### SUPPLIED MATERIAL
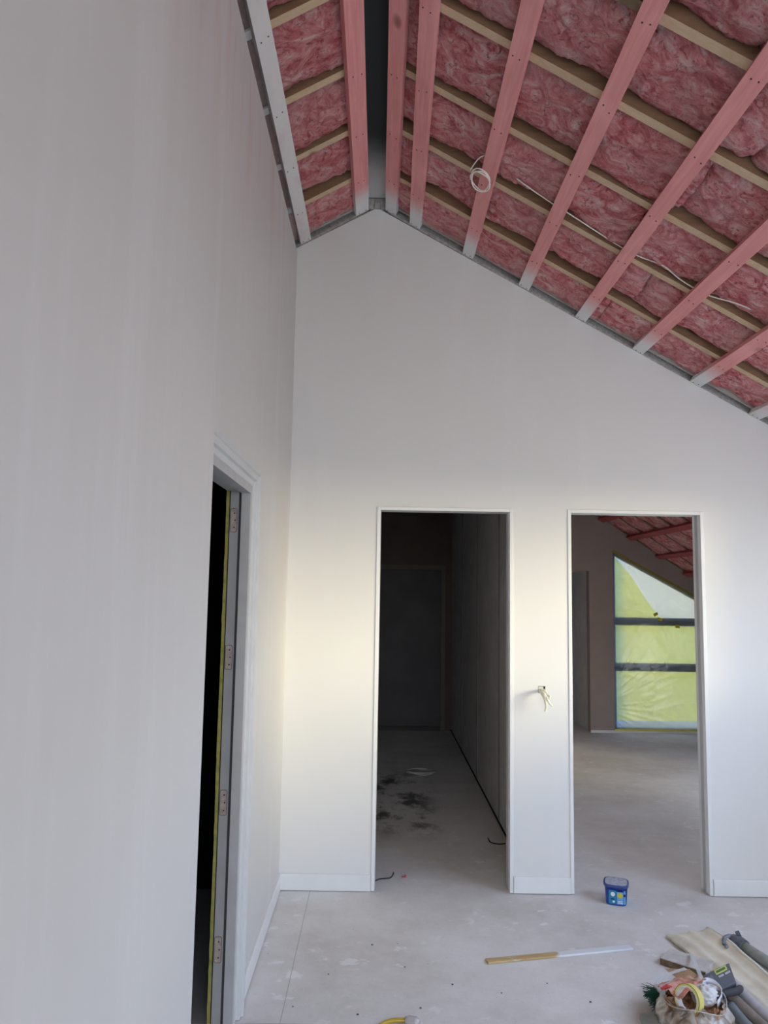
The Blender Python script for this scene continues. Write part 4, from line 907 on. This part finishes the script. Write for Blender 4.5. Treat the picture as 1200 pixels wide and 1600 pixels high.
strip([(1.068, 3.055, .128), (1.13, 3.11, .128), (1.21, 3.18, .112), (1.26, 3.22, .105)], 0.008, 'frosted plastic strip lying across the back edge of the orange wrapper', (0.5, -1, 0))
# green brush
br_ = empty('hand_brush', (1.10, 3.13, 0)); tag(br_, 'dark green bristled brush head poking out left of the rubbish bag', 'brush')
bm = bmesh.new()
for q in range(260):
    b0 = Vector((1.120+random.uniform(-.012, .012), 3.115+random.uniform(-.055, .05), 0.050+random.uniform(-.012, .014)))
    d = Vector((-0.038, 0.010, -0.004)) + Vector((random.uniform(-.012, .012), random.uniform(-.022, .022), random.uniform(-.026, .016)))
    tube(bm, [b0, b0+d], [0.0016, 0.0008], 3)
o = obj('bristles', bm, plain('dark_green_bristle', (0.01, 0.075, 0.045), 0.6), br_); o['kind'] = 'stuff'
bm = bmesh.new(); box(bm, 1.112, 1.135, 3.055, 3.170, 0.034, 0.068); bevel(bm, 0.004, 2); obj('brush_back', bm, plain('white_brush_block', (0.62, 0.58, 0.58), 0.6), br_)
# grey slab at the bottom edge
bm = bmesh.new(); prism(bm, [(1.012, 3.045), (1.095, 3.075), (1.16, 2.95), (1.14, 2.78), (1.00, 2.78)], 'z', 0.0, 0.022); bevel(bm, 0.002, 1)
tag(obj('concrete_offcut', bm, plain('green_grey_offcut', (0.34, 0.36, 0.32), 0.85, 0.1, 0.15, 18)), 'flat green-grey offcut on the floor under the front of the rubbish bag', 'offcut')
# paint splashes at the door foot
for wh, pts in zip(('middle', 'right hand', 'short left hand'), ([(-0.545, 2.97), (-0.552, 2.93), (-0.566, 2.88), (-0.573, 2.84)], [(-0.530, 2.965), (-0.537, 2.93), (-0.547, 2.885), (-0.552, 2.85)], [(-0.555, 2.955), (-0.575, 2.93), (-0.592, 2.905)])):
    bm = bmesh.new(); P = spline([(x, y, 0.001) for x, y in pts], 6); tube(bm, P, [0.0022*(1+0.8*noise.noise(p*120)) for p in P], 6)
    tag(obj('paint_drip', bm, PAINTW), wh+' streak of dried white paint on the floor at the side door foot', 'paint', 'paint drips at the side door')
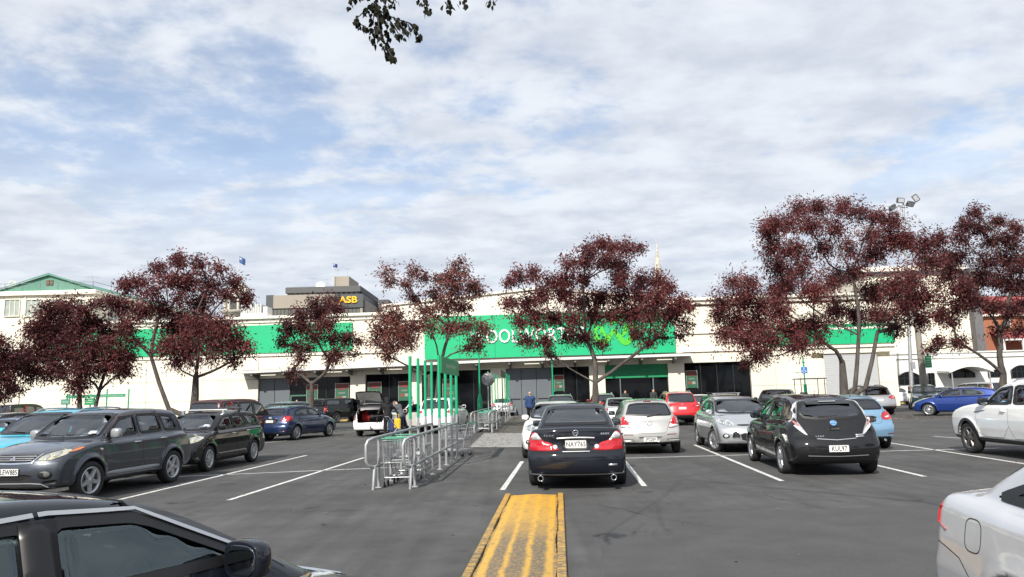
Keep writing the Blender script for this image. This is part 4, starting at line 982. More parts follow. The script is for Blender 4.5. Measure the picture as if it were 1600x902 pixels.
######
**GIVEN EXERCISE:**
Nothing in the entries above should change when they are printed again, except that the pictures are dropped.

**THE REPLY:**
The Blender Python script for this scene continues. Write part 4, from line 907 on. This part finishes the script. Write for Blender 4.5. Treat the picture as 1200 pixels wide and 1600 pixels high.
strip([(1.068, 3.055, .128), (1.13, 3.11, .128), (1.21, 3.18, .112), (1.26, 3.22, .105)], 0.008, 'frosted plastic strip lying across the back edge of the orange wrapper', (0.5, -1, 0))
# green brush
br_ = empty('hand_brush', (1.10, 3.13, 0)); tag(br_, 'dark green bristled brush head poking out left of the rubbish bag', 'brush')
bm = bmesh.new()
for q in range(260):
    b0 = Vector((1.120+random.uniform(-.012, .012), 3.115+random.uniform(-.055, .05), 0.050+random.uniform(-.012, .014)))
    d = Vector((-0.038, 0.010, -0.004)) + Vector((random.uniform(-.012, .012), random.uniform(-.022, .022), random.uniform(-.026, .016)))
    tube(bm, [b0, b0+d], [0.0016, 0.0008], 3)
o = obj('bristles', bm, plain('dark_green_bristle', (0.01, 0.075, 0.045), 0.6), br_); o['kind'] = 'stuff'
bm = bmesh.new(); box(bm, 1.112, 1.135, 3.055, 3.170, 0.034, 0.068); bevel(bm, 0.004, 2); obj('brush_back', bm, plain('white_brush_block', (0.62, 0.58, 0.58), 0.6), br_)
# grey slab at the bottom edge
bm = bmesh.new(); prism(bm, [(1.012, 3.045), (1.095, 3.075), (1.16, 2.95), (1.14, 2.78), (1.00, 2.78)], 'z', 0.0, 0.022); bevel(bm, 0.002, 1)
tag(obj('concrete_offcut', bm, plain('green_grey_offcut', (0.34, 0.36, 0.32), 0.85, 0.1, 0.15, 18)), 'flat green-grey offcut on the floor under the front of the rubbish bag', 'offcut')
# paint splashes at the door foot
for wh, pts in zip(('middle', 'right hand', 'short left hand'), ([(-0.545, 2.97), (-0.552, 2.93), (-0.566, 2.88), (-0.573, 2.84)], [(-0.530, 2.965), (-0.537, 2.93), (-0.547, 2.885), (-0.552, 2.85)], [(-0.555, 2.955), (-0.575, 2.93), (-0.592, 2.905)])):
    bm = bmesh.new(); P = spline([(x, y, 0.001) for x, y in pts], 6); tube(bm, P, [0.0022*(1+0.8*noise.noise(p*120)) for p in P], 6)
    tag(obj('paint_drip', bm, PAINTW), wh+' streak of dried white paint on the floor at the side door foot', 'paint', 'paint drips at the side door')
Keep writing the Blender script for this image. This is part 4, starting at line 982. More parts follow. The script is for Blender 4.5. Measure the picture as if it were 1600x902 pixels.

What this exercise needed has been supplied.